İlçenin deprem fay hattında bulunmasından kaynaklı yurttaşlar hastane talebiyle başlattıkları kampanya kapsamında topladıkları imzaları depremden 10 gün önce Sağlık Bakanlığı ve İl Sağlık Müdürlüğü’ne gönderdikleri öğrenildi. Sağlık Bakanı Fahrettin Koca ise yıllardır sağlık hizmeti alamayan ilçeye müjde verir gibi dün gittiği ilçede "Sivrice için bir entegre hastane inşaatına hızla başlamak üzere karar verdik. Bununla ilgili işlemleri, nerede yapacağımız konusunda konuştuk. Bu dönemde hızlandırmış olacağız. Bunun müjdesini buradan çok rahatlıkla vermek istiyordum" açıklamalarında bulundu.

'GÖZ GÖRE GÖRE ÖLÜME TERK EDİLİYORUZ'

Hastanenin yapılması için her türlü girişimde bulunan ilçe sakini Zehra Öztürk, özelikle son 2 yıldır tüm resmi kurumlar ve siyasetçilerle görüşmeler yaptıklarını hastane talebinde bulunduklarını belirterek, "Hem sözlü, hem de yazılı olarak sorunlarımızı dile getirdik. Ancak hiç bir şekilde bir sonuç alamadık. Hatta depremden 10 gün önce topladığımız imza dilekçelerini İl Sağlık Müdürlüğü ve Sağlık Bakanlığı’na gönderdik. Dilekçeler kendilerinde mevcuttur.  Ancak oradan da her zaman olduğu gibi bir yanıt alamadık. Her zaman sözler veriliyor. Ancak pratikte bir şey yok.  Kimse ilgilenmiyor göz göre göre ölüme terk ediliyoruz" dedi.

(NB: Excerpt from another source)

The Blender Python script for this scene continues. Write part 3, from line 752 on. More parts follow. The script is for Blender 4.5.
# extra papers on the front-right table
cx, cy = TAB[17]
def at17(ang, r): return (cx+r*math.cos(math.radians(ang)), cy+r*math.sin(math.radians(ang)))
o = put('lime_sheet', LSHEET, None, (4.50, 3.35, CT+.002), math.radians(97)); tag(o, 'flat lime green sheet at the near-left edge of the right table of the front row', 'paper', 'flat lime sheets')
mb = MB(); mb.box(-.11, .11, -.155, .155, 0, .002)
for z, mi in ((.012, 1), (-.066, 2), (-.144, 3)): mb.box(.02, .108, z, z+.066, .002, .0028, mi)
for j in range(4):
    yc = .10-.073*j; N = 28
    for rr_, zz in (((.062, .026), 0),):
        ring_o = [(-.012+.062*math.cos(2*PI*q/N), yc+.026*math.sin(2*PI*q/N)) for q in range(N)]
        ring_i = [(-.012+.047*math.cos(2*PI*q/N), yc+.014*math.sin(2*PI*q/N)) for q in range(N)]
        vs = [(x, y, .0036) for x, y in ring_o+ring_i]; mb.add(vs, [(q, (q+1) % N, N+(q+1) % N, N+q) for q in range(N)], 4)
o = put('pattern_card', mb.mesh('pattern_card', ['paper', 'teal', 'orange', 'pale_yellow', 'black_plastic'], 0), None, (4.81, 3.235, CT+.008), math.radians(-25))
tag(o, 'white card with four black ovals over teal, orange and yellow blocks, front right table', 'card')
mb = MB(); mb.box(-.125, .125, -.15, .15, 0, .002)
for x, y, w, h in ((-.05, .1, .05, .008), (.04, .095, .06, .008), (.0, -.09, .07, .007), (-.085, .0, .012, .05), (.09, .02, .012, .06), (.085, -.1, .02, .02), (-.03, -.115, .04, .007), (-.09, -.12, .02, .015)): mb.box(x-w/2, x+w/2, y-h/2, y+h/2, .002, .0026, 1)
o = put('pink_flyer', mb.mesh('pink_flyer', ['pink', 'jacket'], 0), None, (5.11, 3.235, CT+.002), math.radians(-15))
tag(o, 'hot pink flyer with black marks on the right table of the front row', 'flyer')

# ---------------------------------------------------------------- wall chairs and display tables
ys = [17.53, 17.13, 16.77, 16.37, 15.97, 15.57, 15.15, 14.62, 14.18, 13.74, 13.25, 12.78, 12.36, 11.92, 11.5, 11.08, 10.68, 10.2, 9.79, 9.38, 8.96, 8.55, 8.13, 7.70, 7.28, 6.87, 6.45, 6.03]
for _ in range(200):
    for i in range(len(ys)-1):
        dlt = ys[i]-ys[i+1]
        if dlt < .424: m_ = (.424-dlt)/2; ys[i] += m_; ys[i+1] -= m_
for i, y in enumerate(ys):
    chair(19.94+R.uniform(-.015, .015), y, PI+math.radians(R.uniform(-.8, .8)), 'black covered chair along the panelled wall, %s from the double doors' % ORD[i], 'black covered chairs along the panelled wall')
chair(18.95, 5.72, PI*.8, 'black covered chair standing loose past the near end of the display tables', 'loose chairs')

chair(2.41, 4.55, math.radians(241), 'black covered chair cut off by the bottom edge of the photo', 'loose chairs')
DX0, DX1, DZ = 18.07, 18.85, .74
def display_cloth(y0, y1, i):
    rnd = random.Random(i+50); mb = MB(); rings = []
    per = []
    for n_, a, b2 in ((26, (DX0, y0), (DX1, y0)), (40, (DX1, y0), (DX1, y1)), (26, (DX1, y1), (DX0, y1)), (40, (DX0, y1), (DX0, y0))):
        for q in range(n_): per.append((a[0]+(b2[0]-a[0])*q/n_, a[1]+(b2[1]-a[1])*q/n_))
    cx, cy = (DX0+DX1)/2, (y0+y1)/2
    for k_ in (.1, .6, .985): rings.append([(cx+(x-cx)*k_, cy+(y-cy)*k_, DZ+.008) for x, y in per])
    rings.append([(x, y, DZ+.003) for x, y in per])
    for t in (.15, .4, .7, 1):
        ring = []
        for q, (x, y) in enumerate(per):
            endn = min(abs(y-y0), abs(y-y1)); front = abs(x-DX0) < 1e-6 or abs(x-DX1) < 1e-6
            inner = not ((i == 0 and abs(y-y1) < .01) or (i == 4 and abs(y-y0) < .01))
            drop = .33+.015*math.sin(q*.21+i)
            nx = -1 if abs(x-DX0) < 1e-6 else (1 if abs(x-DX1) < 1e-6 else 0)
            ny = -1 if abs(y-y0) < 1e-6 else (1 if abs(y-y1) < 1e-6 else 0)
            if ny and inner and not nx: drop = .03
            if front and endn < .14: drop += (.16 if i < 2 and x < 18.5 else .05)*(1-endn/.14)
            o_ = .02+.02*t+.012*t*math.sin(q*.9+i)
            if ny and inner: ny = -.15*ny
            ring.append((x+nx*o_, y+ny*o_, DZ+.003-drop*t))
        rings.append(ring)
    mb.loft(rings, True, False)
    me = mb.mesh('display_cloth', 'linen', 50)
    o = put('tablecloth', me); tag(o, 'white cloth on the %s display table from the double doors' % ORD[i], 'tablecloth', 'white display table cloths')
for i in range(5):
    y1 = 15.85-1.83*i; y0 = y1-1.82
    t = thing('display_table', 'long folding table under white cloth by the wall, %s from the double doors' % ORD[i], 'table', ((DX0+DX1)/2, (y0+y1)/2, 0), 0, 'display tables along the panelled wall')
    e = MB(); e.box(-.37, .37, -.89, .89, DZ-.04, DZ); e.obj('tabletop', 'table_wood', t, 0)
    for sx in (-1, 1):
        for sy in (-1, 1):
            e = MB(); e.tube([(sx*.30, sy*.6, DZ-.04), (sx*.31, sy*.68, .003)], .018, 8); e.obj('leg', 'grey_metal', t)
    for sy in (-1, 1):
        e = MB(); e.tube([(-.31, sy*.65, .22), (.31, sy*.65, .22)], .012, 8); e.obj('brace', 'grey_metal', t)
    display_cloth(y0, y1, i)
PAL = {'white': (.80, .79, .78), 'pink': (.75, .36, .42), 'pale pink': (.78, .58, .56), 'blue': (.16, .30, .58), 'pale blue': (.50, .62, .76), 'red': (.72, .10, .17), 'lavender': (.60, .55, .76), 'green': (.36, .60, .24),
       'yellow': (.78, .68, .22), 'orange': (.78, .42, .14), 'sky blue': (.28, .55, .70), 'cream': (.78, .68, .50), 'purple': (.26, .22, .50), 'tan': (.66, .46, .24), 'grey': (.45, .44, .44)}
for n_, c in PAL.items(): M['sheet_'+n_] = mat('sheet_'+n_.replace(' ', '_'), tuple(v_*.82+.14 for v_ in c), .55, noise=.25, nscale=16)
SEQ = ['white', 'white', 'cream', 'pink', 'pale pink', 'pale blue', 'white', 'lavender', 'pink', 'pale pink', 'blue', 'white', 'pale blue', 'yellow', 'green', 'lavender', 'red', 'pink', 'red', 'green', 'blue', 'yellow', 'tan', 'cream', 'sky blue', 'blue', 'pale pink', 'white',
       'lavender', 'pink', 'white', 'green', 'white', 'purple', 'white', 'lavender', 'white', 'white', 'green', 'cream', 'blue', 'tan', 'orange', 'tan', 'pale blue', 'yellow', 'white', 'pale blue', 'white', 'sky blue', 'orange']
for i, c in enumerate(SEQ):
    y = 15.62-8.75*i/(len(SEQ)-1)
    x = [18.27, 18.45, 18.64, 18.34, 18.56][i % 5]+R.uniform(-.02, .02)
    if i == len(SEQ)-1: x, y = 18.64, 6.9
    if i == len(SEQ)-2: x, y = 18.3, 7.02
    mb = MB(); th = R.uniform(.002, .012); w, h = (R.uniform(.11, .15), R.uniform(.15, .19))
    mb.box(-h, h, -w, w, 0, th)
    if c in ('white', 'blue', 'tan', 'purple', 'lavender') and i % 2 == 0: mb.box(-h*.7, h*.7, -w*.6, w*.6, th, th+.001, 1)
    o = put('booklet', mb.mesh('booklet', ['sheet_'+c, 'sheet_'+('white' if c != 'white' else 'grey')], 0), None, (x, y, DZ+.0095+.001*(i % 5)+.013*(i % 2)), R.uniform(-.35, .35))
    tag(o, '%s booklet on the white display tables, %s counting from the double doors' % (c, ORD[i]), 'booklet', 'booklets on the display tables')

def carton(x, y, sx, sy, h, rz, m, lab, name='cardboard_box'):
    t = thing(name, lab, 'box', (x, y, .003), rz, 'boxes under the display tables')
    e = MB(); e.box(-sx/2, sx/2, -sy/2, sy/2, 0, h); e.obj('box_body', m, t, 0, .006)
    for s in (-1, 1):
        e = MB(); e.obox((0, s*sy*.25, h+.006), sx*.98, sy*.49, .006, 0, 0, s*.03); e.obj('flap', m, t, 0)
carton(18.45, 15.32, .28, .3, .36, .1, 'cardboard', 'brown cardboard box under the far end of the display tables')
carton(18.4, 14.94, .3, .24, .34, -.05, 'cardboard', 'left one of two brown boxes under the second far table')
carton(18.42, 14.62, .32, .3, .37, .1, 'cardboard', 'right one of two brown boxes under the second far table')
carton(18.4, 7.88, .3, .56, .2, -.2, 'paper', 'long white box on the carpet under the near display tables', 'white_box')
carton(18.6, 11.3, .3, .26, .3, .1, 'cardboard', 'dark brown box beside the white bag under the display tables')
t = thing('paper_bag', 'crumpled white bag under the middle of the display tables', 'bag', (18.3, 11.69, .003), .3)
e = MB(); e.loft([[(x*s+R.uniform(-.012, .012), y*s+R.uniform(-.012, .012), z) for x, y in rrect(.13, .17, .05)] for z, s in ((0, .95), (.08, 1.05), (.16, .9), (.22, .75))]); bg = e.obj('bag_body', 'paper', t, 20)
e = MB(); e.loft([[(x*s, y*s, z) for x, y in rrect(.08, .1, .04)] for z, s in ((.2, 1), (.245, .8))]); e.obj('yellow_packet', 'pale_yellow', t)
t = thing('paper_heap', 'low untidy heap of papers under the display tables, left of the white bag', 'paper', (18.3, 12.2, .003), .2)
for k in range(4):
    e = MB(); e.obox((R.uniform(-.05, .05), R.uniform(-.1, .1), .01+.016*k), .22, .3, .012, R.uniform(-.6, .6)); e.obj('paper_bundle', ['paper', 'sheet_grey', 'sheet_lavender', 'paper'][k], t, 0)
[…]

'NORMAL KOŞULLARDA BİLE DOKTORA ULAŞMAK ZORKEN DEPREMİ HİÇ DÜŞÜNEMİYORUM'

İlçede başı bile ağrıyan kişilerin merkez hastanelerine sevk edildiğini ifade eden Öztürk, bu durumun maddi anlamda halkı kat be kat mağdur ettiğini söyledi. Öztürk, "Acil durumlarda kendi araçlarımızla hastane gitmek zorunda kalıyoruz. Ayrıca depremi bırakın normal koşullarda bile çok zorluklar çekiyoruz. Bir tansiyon yükselmesinde bile Elazığ merkeze gitmek zorunda kalıyoruz. Sivrice’de normal koşullarda bile doktorlara ulaşmak çok zor depremi hiç düşünemiyorum bile" şeklinde konuştu.

SES: TOPLUM SAĞLIĞI HİÇE SAYILIYOR

Mezopotamya Ajansı'na konuşan SES Elazığ Şube Eşbaşkanı Derya Coşkun, Sivrice ilçesinin depremin merkezi fay hattının üstü olduğunu hatırlatarak, bir an önce hastanenin yapılması için çalışmaların başlatılması gerektiğini söyledi. "İlçede Turizmin geliştirilmesi için her türlü sosyal mekanlar mevcut iken hastanenin yapılmaması ilginçtir. Sivrice ilçesinde halk sağlığı hiçe sayılıyor. İnsanlar sağlık hizmetinden faydalanamıyor. Bir an önce hastanenin yapılması için girişimlerimiz olacak."